BP will begin testing a second rig-based system to catch oil this weekend. It would catch an extra 10,000 barrels a day, bringing daily total recovery capacity to 28,000 barrels, said Ken Wells, BP's senior vice president for exploration and production.

Jordan Barab, deputy assistant secretary of labor for occupational safety and health, told the Senate Subcommittee on Employment and Workplace Safety that investigators are finding a lack of compliance during inspections of refineries.

The Deepwater Horizon catastrophe, experts said Thursday, highlights flaws in the blowout preventer, which is supposed to shut down an oil and gas well if something goes wrong.

Federal agencies responsible for monitoring the toll to wildlife reported Thursday that 473 oiled birds have been collected alive; 658 were dead. The report said 52 sea turtles have been collected alive; 279 were dead.

BP has collected about 73,300 barrels (about 3 million gallons) of oil since it placed a containment cap on its ruptured well, the company said.

The collected oil was transferred from the drilling ship Discover Enterprise to a second ship, the Massachusetts, BP said. The Massachusetts will transport the oil for discharge at an onshore terminal.

Federal and local officials complained at a key Senate governmental affairs subcommittee urged the establishment of a clearer command-and-control system to accelerate the decision-making process and the creation of a more definitive chain of accountability.

The National Oceanic and Atmospheric Administration predicts alongshore currents becoming more westward over the next few days. That should prevent the oil from moving east. But the agency said that coastal regions between Horn Island, Alabama, and Pensacola, Florida, may continue to see oil come ashore on beaches. To the west of the Mississippi Delta, oil still floating on the ocean could come ashore between Timbalier Bay and Southwest Pass.

Images of oil-soaked birds and turtles have prompted a surge in people wanting to volunteer to help in the cleanup and rehabilitation process, said Anna Keene, programs director at the conservation group Alabama Coastal Foundation.


Transocean, the world's largest offshore drilling company, has invoked a 19th-century American law to limit its liability to $26.76 million, a fraction of what the plaintiffs are likely to seek.

BP announced $25 million grants to Alabama, Florida and Mississippi.

Florida Attorney General Bill McCollum asked BP on Thursday to deposit $2.5 billion into an interest-earning escrow account so the state can be assured of its availability over the long-term recovery period.

BP has pledged to speed up its payment of claims to businesses affected by the oil disaster, said Tracy Wareing, a Federal Emergency Management Agency adviser to Homeland Security Secretary Janet Napolitano.


President Barack Obama will meet Wednesday with BP Chairman Carl-Henric Svanberg at the White House, a senior White House official told CNN Thursday.

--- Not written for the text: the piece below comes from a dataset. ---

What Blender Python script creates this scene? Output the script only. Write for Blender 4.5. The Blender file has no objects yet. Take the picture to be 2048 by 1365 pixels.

Responsibility is a key question for families of the 11 oil rig workers who were killed and the 15 others who were injured in the April 20 explosion of the Deepwater Horizon. Many of them, who met Thursday with Obama, are suing BP and Transocean, the Swiss-based company that owns the drilling rig.

The Obama administration won't reconsider its moratorium on deepwater oil drilling "without knowing exactly what happened" to cause the oil disaster, White House spokesman Robert Gibbs said Thursday.

Some of the rig victims' families and Gulf politicians have objected to the moratorium.

Sen. Patty Murray, D-Washington, blasted BP on Thursday for failing to attend her subcommittee's hearing on oil and gas worker safety.

House Republican leader John Boehner mocked Congress on Thursday for holding multiple hearings on the disaster before experts have figured out how to stop the undersea gusher. He sarcastically called the packed hearing schedule "Congress at its best."

Obama will make another visit to the Gulf Coast next week to review efforts to contain and clean up the worst oil spill in U.S. history.

BP's top official, Tony Hayward, has been asked to appear at a hearing June 17 before the House Subcommittee on Oversight and Investigations.

Advocacy groups are planning a nationwide vigil this month.

Experts disagree over whether oil-soaked birds should be cleaned, with one saying only about 1 percent survive.

Work continued on the effort to drill a relief well 16,000 to 18,000 feet below the seafloor, described as the only surefire way to stop the oil from spewing into the Gulf. As of Thursday, BP said the drill for this relief well has reached 13,978 feet.